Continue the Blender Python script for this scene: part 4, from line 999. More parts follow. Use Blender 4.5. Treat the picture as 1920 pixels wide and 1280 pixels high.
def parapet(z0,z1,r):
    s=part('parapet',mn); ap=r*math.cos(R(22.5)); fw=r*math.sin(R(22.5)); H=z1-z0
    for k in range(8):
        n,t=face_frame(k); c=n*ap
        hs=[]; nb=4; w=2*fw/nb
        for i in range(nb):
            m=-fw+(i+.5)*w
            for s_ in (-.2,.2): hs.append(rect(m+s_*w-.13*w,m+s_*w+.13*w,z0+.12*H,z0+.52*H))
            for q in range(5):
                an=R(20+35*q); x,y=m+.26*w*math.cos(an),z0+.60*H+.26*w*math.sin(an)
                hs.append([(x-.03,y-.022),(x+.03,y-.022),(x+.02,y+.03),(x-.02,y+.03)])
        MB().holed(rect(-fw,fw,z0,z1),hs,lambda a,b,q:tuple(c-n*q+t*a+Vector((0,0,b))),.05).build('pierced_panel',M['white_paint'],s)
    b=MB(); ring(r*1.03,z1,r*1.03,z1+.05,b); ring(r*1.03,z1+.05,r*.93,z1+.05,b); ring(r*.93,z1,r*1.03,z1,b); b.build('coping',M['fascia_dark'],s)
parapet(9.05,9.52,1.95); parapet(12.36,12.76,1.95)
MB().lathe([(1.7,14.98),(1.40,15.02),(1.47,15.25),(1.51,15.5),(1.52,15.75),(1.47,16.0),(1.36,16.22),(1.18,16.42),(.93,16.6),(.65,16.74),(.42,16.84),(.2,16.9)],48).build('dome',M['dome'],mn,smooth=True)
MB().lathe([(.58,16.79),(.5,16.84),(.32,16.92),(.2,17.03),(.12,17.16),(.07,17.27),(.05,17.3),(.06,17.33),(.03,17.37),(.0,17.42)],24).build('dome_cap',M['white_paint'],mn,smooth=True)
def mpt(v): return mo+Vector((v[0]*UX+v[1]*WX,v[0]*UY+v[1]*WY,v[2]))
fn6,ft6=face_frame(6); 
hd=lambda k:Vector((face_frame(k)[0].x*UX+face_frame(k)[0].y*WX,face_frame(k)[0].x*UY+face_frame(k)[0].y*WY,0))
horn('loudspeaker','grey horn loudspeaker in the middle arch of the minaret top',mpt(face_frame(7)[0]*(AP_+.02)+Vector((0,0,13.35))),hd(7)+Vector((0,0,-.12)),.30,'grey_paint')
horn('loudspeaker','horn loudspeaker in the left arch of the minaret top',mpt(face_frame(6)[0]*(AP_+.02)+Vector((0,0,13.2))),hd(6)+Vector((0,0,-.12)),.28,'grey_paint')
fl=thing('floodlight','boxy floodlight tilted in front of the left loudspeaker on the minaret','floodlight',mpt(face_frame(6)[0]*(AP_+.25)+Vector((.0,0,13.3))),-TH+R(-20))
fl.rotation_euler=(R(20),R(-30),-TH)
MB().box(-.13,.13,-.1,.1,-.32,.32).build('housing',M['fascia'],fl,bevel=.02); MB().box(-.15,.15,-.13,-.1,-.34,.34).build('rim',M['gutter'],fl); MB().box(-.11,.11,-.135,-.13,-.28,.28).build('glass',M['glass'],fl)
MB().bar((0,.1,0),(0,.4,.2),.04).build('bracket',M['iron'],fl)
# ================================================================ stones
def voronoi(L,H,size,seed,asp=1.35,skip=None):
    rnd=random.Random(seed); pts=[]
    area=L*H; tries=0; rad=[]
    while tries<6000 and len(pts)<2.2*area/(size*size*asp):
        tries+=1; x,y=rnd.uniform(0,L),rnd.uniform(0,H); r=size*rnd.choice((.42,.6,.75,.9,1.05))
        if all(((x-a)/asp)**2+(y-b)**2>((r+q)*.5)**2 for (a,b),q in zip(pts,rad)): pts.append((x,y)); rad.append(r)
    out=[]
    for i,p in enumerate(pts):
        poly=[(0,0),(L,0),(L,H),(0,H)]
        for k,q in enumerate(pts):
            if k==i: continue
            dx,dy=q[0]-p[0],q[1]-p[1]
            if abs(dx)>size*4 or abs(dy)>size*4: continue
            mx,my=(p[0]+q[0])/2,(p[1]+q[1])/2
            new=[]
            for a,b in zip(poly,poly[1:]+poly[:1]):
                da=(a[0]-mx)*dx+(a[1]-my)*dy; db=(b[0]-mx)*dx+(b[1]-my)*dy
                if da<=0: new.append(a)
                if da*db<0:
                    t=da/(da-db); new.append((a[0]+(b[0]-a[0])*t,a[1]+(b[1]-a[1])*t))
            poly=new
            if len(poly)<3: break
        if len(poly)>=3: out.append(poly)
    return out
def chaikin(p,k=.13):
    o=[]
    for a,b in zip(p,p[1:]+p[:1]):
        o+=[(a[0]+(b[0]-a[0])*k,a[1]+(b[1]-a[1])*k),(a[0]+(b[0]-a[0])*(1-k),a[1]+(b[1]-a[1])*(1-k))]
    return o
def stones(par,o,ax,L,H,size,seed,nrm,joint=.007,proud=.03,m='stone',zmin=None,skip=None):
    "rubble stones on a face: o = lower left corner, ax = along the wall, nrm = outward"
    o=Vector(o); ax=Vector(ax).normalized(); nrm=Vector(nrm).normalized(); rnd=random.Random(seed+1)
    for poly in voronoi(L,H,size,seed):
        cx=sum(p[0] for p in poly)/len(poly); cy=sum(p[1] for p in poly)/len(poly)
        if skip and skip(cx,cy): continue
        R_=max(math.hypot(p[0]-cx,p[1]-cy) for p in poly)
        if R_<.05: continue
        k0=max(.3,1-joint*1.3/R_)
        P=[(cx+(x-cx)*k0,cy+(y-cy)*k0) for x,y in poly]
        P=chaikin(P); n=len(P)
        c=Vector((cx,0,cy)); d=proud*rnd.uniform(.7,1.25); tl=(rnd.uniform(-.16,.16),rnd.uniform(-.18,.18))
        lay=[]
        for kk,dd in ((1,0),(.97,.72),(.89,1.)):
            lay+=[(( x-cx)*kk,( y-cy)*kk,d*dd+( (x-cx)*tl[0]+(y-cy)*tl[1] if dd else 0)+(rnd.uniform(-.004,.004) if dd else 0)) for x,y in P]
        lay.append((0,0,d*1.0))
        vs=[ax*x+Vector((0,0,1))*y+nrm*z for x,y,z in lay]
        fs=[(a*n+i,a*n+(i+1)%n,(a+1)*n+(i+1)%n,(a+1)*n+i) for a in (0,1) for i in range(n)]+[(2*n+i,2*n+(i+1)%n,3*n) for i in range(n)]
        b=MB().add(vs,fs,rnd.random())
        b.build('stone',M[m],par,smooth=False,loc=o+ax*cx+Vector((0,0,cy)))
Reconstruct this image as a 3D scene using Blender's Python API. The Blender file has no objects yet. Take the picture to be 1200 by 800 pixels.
════
# Problem
Retype the material above, line by line, exactly.

# Output of the task
Continue the Blender Python script for this scene: part 4, from line 999. More parts follow. Use Blender 4.5. Treat the picture as 1920 pixels wide and 1280 pixels high.
def parapet(z0,z1,r):
    s=part('parapet',mn); ap=r*math.cos(R(22.5)); fw=r*math.sin(R(22.5)); H=z1-z0
    for k in range(8):
        n,t=face_frame(k); c=n*ap
        hs=[]; nb=4; w=2*fw/nb
        for i in range(nb):
            m=-fw+(i+.5)*w
            for s_ in (-.2,.2): hs.append(rect(m+s_*w-.13*w,m+s_*w+.13*w,z0+.12*H,z0+.52*H))
            for q in range(5):
                an=R(20+35*q); x,y=m+.26*w*math.cos(an),z0+.60*H+.26*w*math.sin(an)
                hs.append([(x-.03,y-.022),(x+.03,y-.022),(x+.02,y+.03),(x-.02,y+.03)])
        MB().holed(rect(-fw,fw,z0,z1),hs,lambda a,b,q:tuple(c-n*q+t*a+Vector((0,0,b))),.05).build('pierced_panel',M['white_paint'],s)
    b=MB(); ring(r*1.03,z1,r*1.03,z1+.05,b); ring(r*1.03,z1+.05,r*.93,z1+.05,b); ring(r*.93,z1,r*1.03,z1,b); b.build('coping',M['fascia_dark'],s)
parapet(9.05,9.52,1.95); parapet(12.36,12.76,1.95)
MB().lathe([(1.7,14.98),(1.40,15.02),(1.47,15.25),(1.51,15.5),(1.52,15.75),(1.47,16.0),(1.36,16.22),(1.18,16.42),(.93,16.6),(.65,16.74),(.42,16.84),(.2,16.9)],48).build('dome',M['dome'],mn,smooth=True)
MB().lathe([(.58,16.79),(.5,16.84),(.32,16.92),(.2,17.03),(.12,17.16),(.07,17.27),(.05,17.3),(.06,17.33),(.03,17.37),(.0,17.42)],24).build('dome_cap',M['white_paint'],mn,smooth=True)
def mpt(v): return mo+Vector((v[0]*UX+v[1]*WX,v[0]*UY+v[1]*WY,v[2]))
fn6,ft6=face_frame(6); 
hd=lambda k:Vector((face_frame(k)[0].x*UX+face_frame(k)[0].y*WX,face_frame(k)[0].x*UY+face_frame(k)[0].y*WY,0))
horn('loudspeaker','grey horn loudspeaker in the middle arch of the minaret top',mpt(face_frame(7)[0]*(AP_+.02)+Vector((0,0,13.35))),hd(7)+Vector((0,0,-.12)),.30,'grey_paint')
horn('loudspeaker','horn loudspeaker in the left arch of the minaret top',mpt(face_frame(6)[0]*(AP_+.02)+Vector((0,0,13.2))),hd(6)+Vector((0,0,-.12)),.28,'grey_paint')
fl=thing('floodlight','boxy floodlight tilted in front of the left loudspeaker on the minaret','floodlight',mpt(face_frame(6)[0]*(AP_+.25)+Vector((.0,0,13.3))),-TH+R(-20))
fl.rotation_euler=(R(20),R(-30),-TH)
MB().box(-.13,.13,-.1,.1,-.32,.32).build('housing',M['fascia'],fl,bevel=.02); MB().box(-.15,.15,-.13,-.1,-.34,.34).build('rim',M['gutter'],fl); MB().box(-.11,.11,-.135,-.13,-.28,.28).build('glass',M['glass'],fl)
MB().bar((0,.1,0),(0,.4,.2),.04).build('bracket',M['iron'],fl)
# ================================================================ stones
def voronoi(L,H,size,seed,asp=1.35,skip=None):
    rnd=random.Random(seed); pts=[]
    area=L*H; tries=0; rad=[]
    while tries<6000 and len(pts)<2.2*area/(size*size*asp):
        tries+=1; x,y=rnd.uniform(0,L),rnd.uniform(0,H); r=size*rnd.choice((.42,.6,.75,.9,1.05))
        if all(((x-a)/asp)**2+(y-b)**2>((r+q)*.5)**2 for (a,b),q in zip(pts,rad)): pts.append((x,y)); rad.append(r)
    out=[]
    for i,p in enumerate(pts):
        poly=[(0,0),(L,0),(L,H),(0,H)]
        for k,q in enumerate(pts):
            if k==i: continue
            dx,dy=q[0]-p[0],q[1]-p[1]
            if abs(dx)>size*4 or abs(dy)>size*4: continue
            mx,my=(p[0]+q[0])/2,(p[1]+q[1])/2
            new=[]
            for a,b in zip(poly,poly[1:]+poly[:1]):
                da=(a[0]-mx)*dx+(a[1]-my)*dy; db=(b[0]-mx)*dx+(b[1]-my)*dy
                if da<=0: new.append(a)
                if da*db<0:
                    t=da/(da-db); new.append((a[0]+(b[0]-a[0])*t,a[1]+(b[1]-a[1])*t))
            poly=new
            if len(poly)<3: break
        if len(poly)>=3: out.append(poly)
    return out
def chaikin(p,k=.13):
    o=[]
    for a,b in zip(p,p[1:]+p[:1]):
        o+=[(a[0]+(b[0]-a[0])*k,a[1]+(b[1]-a[1])*k),(a[0]+(b[0]-a[0])*(1-k),a[1]+(b[1]-a[1])*(1-k))]
    return o
def stones(par,o,ax,L,H,size,seed,nrm,joint=.007,proud=.03,m='stone',zmin=None,skip=None):
    "rubble stones on a face: o = lower left corner, ax = along the wall, nrm = outward"
    o=Vector(o); ax=Vector(ax).normalized(); nrm=Vector(nrm).normalized(); rnd=random.Random(seed+1)
    for poly in voronoi(L,H,size,seed):
        cx=sum(p[0] for p in poly)/len(poly); cy=sum(p[1] for p in poly)/len(poly)
        if skip and skip(cx,cy): continue
        R_=max(math.hypot(p[0]-cx,p[1]-cy) for p in poly)
        if R_<.05: continue
        k0=max(.3,1-joint*1.3/R_)
        P=[(cx+(x-cx)*k0,cy+(y-cy)*k0) for x,y in poly]
        P=chaikin(P); n=len(P)
        c=Vector((cx,0,cy)); d=proud*rnd.uniform(.7,1.25); tl=(rnd.uniform(-.16,.16),rnd.uniform(-.18,.18))
        lay=[]
        for kk,dd in ((1,0),(.97,.72),(.89,1.)):
            lay+=[(( x-cx)*kk,( y-cy)*kk,d*dd+( (x-cx)*tl[0]+(y-cy)*tl[1] if dd else 0)+(rnd.uniform(-.004,.004) if dd else 0)) for x,y in P]
        lay.append((0,0,d*1.0))
        vs=[ax*x+Vector((0,0,1))*y+nrm*z for x,y,z in lay]
        fs=[(a*n+i,a*n+(i+1)%n,(a+1)*n+(i+1)%n,(a+1)*n+i) for a in (0,1) for i in range(n)]+[(2*n+i,2*n+(i+1)%n,3*n) for i in range(n)]
        b=MB().add(vs,fs,rnd.random())
        b.build('stone',M[m],par,smooth=False,loc=o+ax*cx+Vector((0,0,cy)))
Reconstruct this image as a 3D scene using Blender's Python API. The Blender file has no objects yet. Take the picture to be 1200 by 800 pixels.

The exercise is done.